-- Instruction --
Return exactly the listing's lines, from its first line to the line holding "return m, nt, nt.nodes['Principled BSDF']", ends included.

◆ ◆ ◆ ◆

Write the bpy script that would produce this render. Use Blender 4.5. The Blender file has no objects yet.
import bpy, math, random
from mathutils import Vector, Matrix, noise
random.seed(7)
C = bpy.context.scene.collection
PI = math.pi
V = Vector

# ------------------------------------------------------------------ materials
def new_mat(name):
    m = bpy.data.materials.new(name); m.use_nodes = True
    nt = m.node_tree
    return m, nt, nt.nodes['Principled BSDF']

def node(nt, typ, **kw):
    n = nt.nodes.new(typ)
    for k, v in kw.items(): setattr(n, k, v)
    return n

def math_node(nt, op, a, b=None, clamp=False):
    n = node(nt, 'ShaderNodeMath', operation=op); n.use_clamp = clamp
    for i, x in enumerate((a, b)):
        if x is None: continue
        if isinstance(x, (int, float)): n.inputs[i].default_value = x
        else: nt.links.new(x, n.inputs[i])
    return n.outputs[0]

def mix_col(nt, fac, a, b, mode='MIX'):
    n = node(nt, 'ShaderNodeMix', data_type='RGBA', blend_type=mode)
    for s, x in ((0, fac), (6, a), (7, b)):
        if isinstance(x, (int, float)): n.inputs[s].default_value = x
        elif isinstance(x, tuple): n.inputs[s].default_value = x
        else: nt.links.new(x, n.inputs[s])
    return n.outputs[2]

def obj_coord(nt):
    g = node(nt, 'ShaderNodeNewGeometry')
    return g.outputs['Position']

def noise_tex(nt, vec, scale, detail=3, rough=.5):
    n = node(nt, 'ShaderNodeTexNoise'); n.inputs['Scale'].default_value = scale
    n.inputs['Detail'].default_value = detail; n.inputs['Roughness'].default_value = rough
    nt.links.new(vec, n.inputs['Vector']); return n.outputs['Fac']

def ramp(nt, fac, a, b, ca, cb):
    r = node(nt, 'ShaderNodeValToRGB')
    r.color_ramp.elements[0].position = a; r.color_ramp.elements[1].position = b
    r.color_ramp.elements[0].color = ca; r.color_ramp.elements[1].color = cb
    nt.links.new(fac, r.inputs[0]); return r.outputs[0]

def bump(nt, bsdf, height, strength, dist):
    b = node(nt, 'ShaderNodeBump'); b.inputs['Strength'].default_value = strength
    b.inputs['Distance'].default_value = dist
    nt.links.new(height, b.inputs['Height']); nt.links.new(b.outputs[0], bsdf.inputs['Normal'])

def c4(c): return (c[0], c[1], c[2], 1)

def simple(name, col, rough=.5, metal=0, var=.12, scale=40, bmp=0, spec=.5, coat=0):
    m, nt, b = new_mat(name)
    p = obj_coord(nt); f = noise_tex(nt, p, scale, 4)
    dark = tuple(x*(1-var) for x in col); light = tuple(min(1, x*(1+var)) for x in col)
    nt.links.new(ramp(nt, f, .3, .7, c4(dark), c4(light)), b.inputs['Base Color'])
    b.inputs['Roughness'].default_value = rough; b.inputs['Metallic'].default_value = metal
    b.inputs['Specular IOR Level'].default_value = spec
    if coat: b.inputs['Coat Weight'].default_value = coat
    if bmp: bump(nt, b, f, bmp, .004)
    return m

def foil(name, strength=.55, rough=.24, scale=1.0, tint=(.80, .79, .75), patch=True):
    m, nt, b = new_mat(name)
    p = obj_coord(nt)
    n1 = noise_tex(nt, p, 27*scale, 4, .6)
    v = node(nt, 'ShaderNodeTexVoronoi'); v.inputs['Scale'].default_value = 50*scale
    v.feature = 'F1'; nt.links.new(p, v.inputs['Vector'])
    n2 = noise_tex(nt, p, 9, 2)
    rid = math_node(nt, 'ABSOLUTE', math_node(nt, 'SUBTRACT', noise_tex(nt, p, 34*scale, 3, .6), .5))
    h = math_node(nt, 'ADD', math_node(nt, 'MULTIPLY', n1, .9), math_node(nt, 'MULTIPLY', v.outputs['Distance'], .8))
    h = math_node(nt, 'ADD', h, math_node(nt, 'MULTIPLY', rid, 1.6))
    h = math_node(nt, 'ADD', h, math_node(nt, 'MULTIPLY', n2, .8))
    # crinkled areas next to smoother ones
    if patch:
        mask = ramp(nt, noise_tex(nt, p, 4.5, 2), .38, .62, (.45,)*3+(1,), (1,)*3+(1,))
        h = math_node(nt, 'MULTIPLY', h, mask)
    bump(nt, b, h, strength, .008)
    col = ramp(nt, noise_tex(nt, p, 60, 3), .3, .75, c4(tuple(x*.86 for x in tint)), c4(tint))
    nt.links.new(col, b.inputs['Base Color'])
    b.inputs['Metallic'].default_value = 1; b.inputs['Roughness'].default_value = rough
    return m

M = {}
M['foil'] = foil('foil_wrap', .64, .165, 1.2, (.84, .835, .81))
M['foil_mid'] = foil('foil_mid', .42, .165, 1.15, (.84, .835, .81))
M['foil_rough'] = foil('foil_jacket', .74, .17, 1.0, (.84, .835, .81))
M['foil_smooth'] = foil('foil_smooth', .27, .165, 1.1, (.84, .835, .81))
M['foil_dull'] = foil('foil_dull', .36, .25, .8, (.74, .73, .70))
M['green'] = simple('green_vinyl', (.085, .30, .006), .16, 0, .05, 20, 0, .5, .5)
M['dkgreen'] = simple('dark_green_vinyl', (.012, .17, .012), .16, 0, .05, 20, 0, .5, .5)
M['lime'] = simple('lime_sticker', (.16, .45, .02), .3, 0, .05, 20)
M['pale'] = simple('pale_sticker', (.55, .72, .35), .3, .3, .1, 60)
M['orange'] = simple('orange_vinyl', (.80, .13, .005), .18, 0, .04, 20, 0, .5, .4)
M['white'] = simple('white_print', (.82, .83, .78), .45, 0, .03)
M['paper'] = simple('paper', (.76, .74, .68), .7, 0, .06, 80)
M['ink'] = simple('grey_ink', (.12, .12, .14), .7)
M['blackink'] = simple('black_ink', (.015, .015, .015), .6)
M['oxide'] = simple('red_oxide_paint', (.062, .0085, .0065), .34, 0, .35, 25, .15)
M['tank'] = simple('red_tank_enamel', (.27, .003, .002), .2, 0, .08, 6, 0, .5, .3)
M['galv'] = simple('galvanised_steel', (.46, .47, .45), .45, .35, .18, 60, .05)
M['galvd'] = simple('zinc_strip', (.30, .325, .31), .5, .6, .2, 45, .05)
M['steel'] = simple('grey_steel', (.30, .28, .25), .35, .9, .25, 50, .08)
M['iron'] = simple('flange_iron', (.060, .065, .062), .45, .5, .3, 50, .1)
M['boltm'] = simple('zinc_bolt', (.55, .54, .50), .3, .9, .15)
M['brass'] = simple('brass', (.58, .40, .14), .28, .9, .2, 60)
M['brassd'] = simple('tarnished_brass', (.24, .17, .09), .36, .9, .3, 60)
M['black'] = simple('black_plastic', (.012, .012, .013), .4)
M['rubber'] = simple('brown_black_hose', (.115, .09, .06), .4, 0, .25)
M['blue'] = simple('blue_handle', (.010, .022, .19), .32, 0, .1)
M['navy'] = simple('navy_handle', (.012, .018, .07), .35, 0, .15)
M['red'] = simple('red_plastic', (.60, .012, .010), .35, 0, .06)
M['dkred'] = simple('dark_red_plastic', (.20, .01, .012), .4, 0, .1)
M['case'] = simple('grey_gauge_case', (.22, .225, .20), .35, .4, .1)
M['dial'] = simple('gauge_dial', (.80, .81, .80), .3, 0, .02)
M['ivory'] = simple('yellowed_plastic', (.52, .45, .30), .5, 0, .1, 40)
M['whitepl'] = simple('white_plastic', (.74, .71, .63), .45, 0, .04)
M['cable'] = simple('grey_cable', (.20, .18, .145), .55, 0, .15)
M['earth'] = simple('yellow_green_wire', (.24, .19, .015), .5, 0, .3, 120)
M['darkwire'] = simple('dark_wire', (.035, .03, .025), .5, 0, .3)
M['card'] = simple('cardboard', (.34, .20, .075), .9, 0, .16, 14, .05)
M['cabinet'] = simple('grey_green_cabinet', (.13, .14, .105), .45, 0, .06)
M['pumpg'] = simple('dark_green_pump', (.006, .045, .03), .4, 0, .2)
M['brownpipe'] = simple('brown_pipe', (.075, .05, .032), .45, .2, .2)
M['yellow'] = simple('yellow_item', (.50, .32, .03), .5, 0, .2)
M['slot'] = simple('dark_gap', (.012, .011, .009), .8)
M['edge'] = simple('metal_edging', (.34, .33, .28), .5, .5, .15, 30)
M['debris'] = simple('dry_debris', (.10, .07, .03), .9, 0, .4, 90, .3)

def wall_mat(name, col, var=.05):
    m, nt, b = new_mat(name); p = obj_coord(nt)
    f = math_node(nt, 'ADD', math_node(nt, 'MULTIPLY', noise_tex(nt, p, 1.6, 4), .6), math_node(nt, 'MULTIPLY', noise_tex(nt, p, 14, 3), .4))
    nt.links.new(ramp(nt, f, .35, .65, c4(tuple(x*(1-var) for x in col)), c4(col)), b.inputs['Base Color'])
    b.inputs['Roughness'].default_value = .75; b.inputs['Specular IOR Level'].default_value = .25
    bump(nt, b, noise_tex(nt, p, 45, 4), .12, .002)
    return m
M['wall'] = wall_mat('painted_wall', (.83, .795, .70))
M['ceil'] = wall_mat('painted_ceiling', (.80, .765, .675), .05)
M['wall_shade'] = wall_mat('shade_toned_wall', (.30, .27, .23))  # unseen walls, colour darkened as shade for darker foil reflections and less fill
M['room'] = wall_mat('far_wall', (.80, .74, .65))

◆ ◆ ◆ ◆

-- Finished task --
Write the bpy script that would produce this render. Use Blender 4.5. The Blender file has no objects yet.
import bpy, math, random
from mathutils import Vector, Matrix, noise
random.seed(7)
C = bpy.context.scene.collection
PI = math.pi
V = Vector

# ------------------------------------------------------------------ materials
def new_mat(name):
    m = bpy.data.materials.new(name); m.use_nodes = True
    nt = m.node_tree
    return m, nt, nt.nodes['Principled BSDF']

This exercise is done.